Family Tips From Advice Guru Liz Pryor: Overcoming Family Estrangement
May 31, 2011 — -- What's the difference between family and good friends?
We've all heard it before: You can't pick your family members and, boy, I know there are a lot of people out there who wish they could.
A ton of them have written me with questions regarding their estrangements or fallings-out with family members.
I have to admit that each time I read one, my heart drops a bit. We all seem to be aware of just how important it can be to our lives to maintain some sort of healthy loving supportive relationship with the people we are related to.
The problem remains, however, that sometimes these same people can cause our biggest strife.

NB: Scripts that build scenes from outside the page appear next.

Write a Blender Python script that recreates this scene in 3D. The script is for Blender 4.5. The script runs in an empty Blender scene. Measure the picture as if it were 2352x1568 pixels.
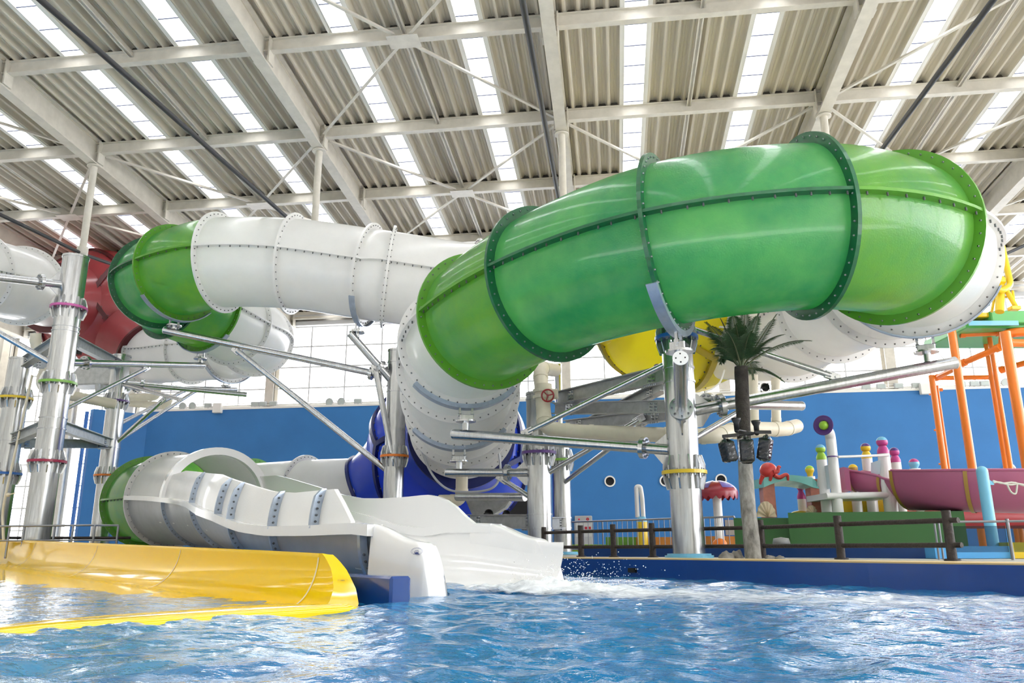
import bpy, math, random
import numpy as np
from mathutils import Vector, Matrix, noise
random.seed(7)
SC = bpy.context.scene
COL = SC.collection
PI = math.pi
ZUP = Vector((0, 0, 1))

# ---------------------------------------------------------------- camera (pinhole, 2352x1568)
FPX, TH, PSI, ROLL, CH = 1815.0, math.radians(14.6), math.radians(7.2), math.radians(-.3), .41
_fh = Vector((-math.sin(PSI), math.cos(PSI), 0)); _r0 = Vector((math.cos(PSI), math.sin(PSI), 0))
FW = math.cos(TH) * _fh + math.sin(TH) * ZUP
_u0 = -math.sin(TH) * _fh + math.cos(TH) * ZUP
RT = math.cos(ROLL) * _r0 + math.sin(ROLL) * _u0
UP = -math.sin(ROLL) * _r0 + math.cos(ROLL) * _u0
EYE = Vector((0, 0, CH)); FH = _fh
def ray(x, y): return FW + RT * ((x - 1176) / FPX) + UP * ((784 - y) / FPX)
def P(x, y, lam): return EYE + ray(x, y) * lam            # surveyed point: bearing and distance
def onz(x, y, z): d = ray(x, y); return EYE + d * ((z - CH) / d.z)
def onY(x, y, Y): d = ray(x, y); return EYE + d * (Y / d.y)
def onX(x, y, X): d = ray(x, y); return EYE + d * (X / d.x)
def vz(X, Y, y):                                          # height on the plumb line (X,Y) seen at image row y
    lo, hi = -2, 30
    for _ in range(50):
        m = (lo + hi) / 2; q = Vector((X, Y, m)) - EYE
        if 784 - FPX * q.dot(UP) / q.dot(FW) > y: lo = m
        else: hi = m
    return (lo + hi) / 2
cd = bpy.data.cameras.new('camera'); cam = bpy.data.objects.new('camera', cd); COL.objects.link(cam)
cd.sensor_width = 36; cd.lens = FPX / 2352 * 36; cd.clip_start = .05; cd.clip_end = 500
cam.matrix_world = Matrix(((RT.x, UP.x, -FW.x, EYE.x), (RT.y, UP.y, -FW.y, EYE.y), (RT.z, UP.z, -FW.z, EYE.z), (0, 0, 0, 1)))
SC.camera = cam

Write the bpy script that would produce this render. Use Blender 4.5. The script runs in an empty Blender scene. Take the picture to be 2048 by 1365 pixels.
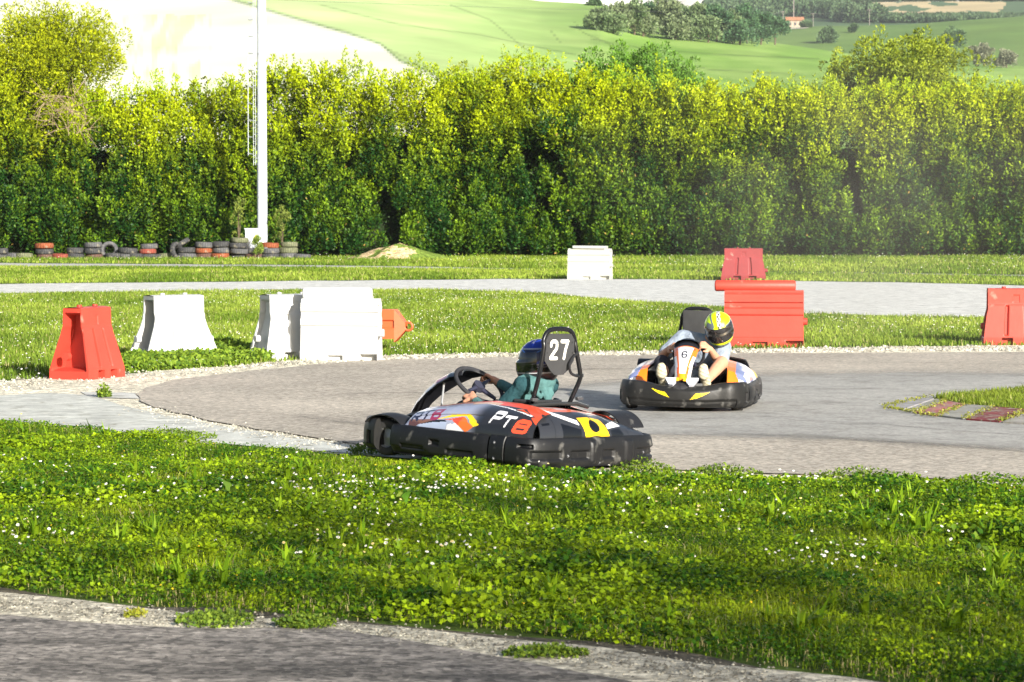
import bpy, bmesh, math, random
import numpy as np
from math import sin, cos, pi, radians, sqrt, tan, atan2
from mathutils import Vector, Matrix, Euler

# ------------------------------------------------------------------ camera, sky, sun, exposure
S = bpy.context.scene
C = S.collection
F = 5973.0                      # focal length in pixels of the 2048 px wide photograph
PITCH = radians(2.517)
CAMZ = 1.75
cam_d = bpy.data.cameras.new("camera"); cam = bpy.data.objects.new("camera", cam_d); C.objects.link(cam)
cam.location = (0, 0, CAMZ); cam.rotation_euler = (radians(90) - PITCH, 0, 0)
cam_d.lens = 105.0; cam_d.sensor_width = 36.0; cam_d.clip_end = 6000; cam_d.clip_start = 0.1
cam_d.dof.use_dof = True; cam_d.dof.focus_distance = 23.0; cam_d.dof.aperture_fstop = 11.0
S.camera = cam
SUN_EL, SUN_AZ = radians(19), radians(31)       # azimuth: how far to the right of straight behind the camera
sdir = Vector((sin(SUN_AZ) * cos(SUN_EL), -cos(SUN_AZ) * cos(SUN_EL), sin(SUN_EL)))
w = bpy.data.worlds.new("World"); S.world = w; w.use_nodes = True
nt = w.node_tree
sky = nt.nodes.new("ShaderNodeTexSky"); sky.sky_type = 'NISHITA'; sky.sun_disc = False
sky.sun_elevation = SUN_EL; sky.sun_rotation = atan2(sdir.x, sdir.y); sky.dust_density = 2.0
nt.links.new(sky.outputs[0], nt.nodes["Background"].inputs[0]); nt.nodes["Background"].inputs[1].default_value = 0.075
sl = bpy.data.lights.new("sun", 'SUN'); sl.energy = 5.0; sl.angle = radians(0.6); sl.color = (1.0, 0.965, 0.88)
so = bpy.data.objects.new("sun", sl); C.objects.link(so)
so.rotation_euler = sdir.to_track_quat('Z', 'Y').to_euler()
S.view_settings.view_transform = 'Standard'; S.view_settings.look = 'None'
S.view_settings.exposure = 1.0; S.view_settings.gamma = 1.0

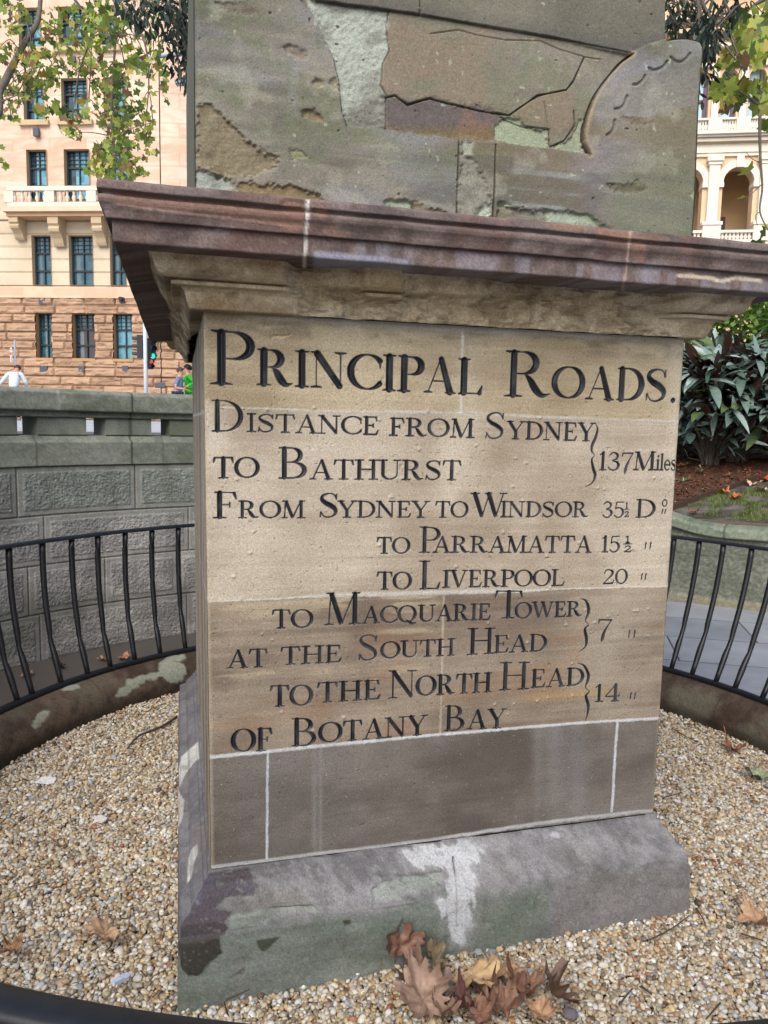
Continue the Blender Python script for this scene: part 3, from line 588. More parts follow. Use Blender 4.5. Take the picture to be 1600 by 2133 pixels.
Cc = mix(C8(112, 108, 98), C8(156, 151, 138), ss(.3, .7, .4 * n1 + .3 * n2 + .3 * n3)[..., None])
blend(C8(106, 112, 88), ss(.42, .66, n4 + .5 * (n2 - .5)) * .7); blend(C8(126, 110, 90), ss(.5, .76, fbm(X * 3, Z * 5, 5, 306)) * .45); blend(C8(142, 142, 150), ss(.5, .75, fbm(X * 3.6, Z * 8, 5, 307)) * .5); blend(C8(90, 88, 84), ss(.52, .72, fbm(X * 5, Z * 9, 5, 308)) * .4); blend(C8(168, 166, 150), ss(.58, .74, fbm(X * 13, Z * 15, 5, 309)) * .4)
blend(C8(84, 84, 84), ss(.5, .7, n3) * ss(270, 330, PY) * .35)
left_h = [(628, -60), (628, 0), (651, 27), (676, 70), (696, 120), (708, 174), (713, 232), (723, 260)]
ledge = [(723, 260), (806, 267), (903, 279), (957, 289), (1031, 296), (1144, 307), (1230, 319)]
topj = [(560, -40), (660, -2), (730, 8), (812, 19), (900, 32), (1012, 51), (1162, 77), (1316, 109), (1350, 92), (1387, 81), (1396, 80)]
panel = left_h + ledge[1:] + inn[1:] + topj[:8][::-1][1:-1]
pn = psd(PX, PY, panel); pn = np.where(pn < -90, -90, pn)
inP = ss(-1.5, 3, pn + 2.0 * (n2 - .5)); dep = .013 * inP
# panel stones
blend(mix(C8(124, 116, 100), C8(146, 138, 120), n2[..., None]), inP * .55); blend(C8(122, 124, 104), inP * ss(.36, .58, n4 + .5 * (n2 - .5)) * .75); blend(C8(146, 124, 108), inP * ss(.5, .78, fbm(X * 6, Z * 9, 4, 310)) * .45)
def px_poly(pts, amp=4): return psd(PX, PY, pts) + amp * ((n2 - .5) * 2.2 + (nf - .5) * 1.6 + (n1 - .5) * 1.6)
mp = px_poly([(628, -30), (651, 27), (676, 70), (696, 120), (708, 174), (713, 232), (723, 260), (806, 267), (808, 194), (797, 174), (800, 128), (814, 101), (808, 58), (812, 19), (700, 0)])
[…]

I don't believe in adhering to societal law or the "should" law, for the sake of adhering. I don't subscribe to the fact that we should love and honor and give to someone who is heinous and seething to us, regardless of the blood ties.
But many of the stories that come in to me are not of the deep, heinous dark nature. Most of them are filled with anecdotes that are superficially complicated and laced with a power struggle, or miscommunication.
That's easy for me to say when it's not my life but, all things considered, many of these stories involve patterns of history with a lot of judging, and criticizing.
One of the most debilitating struggles with family members seems to be how we so often like to box each other in. Throughout our childhoods and young adult lives, we grow to know the people we live with the most. And, in that system, somewhere, we tend to put our family members in a somewhat confining box system.
"She's the rebel," "he's the brainiac," "she's the underachiever," "he's the loner," "she's detached," "he's negative," and on and on.
I imagine this comes from our primal need to be able to sum each other up in as brief a definition as we can. The problem is, people change over time.
I've had hundreds of people share with me that in all they create and accomplish in life, they often go home and turn into noodles.
They become the person they were years ago because of the mere association with their family members. Some people make it out of the box with a boom. But in order to accomplish that, something pretty major has to happen in your life, something usually so major it affects the lives of your family members.
If not that, then it can feel impossible to get your family to see you for who you know you are now.
My suggestion is to think carefully about whether you box in your family. If you do, think about stopping. It can be challenging but amazing in what it can open.
People are supposed to move and grow, and fall, and rise. It's the nature of life yet, somehow, this reality can be tough to see within the family dynamic.
How often have we heard that life is short? Well, it is.
And here's the deal: If you happen to be estranged, or almost estranged, from a family member but you find yourself thinking about them and wondering how life is, and wishing maybe it weren't the way it is, then really think about what you want.
We have so much more power over what we do with our lives and the people we allow in than we realize.
Think carefully about what you want for your life now, for your life later and your life way later.
Your family members are the ones who might be able to be there for you in a way no one else can, through the good, the bad and the ugly.
So, wake up tomorrow and take a careful look at your relationships with your brother, your sister, your mom and dad, your kids, your grandparents and, remember, they are the chosen people in your life, for better or for worse.
If you can make it better, try.
There isn't a person on the planet who regrets making the effort to bring a family member back to the front row of their life.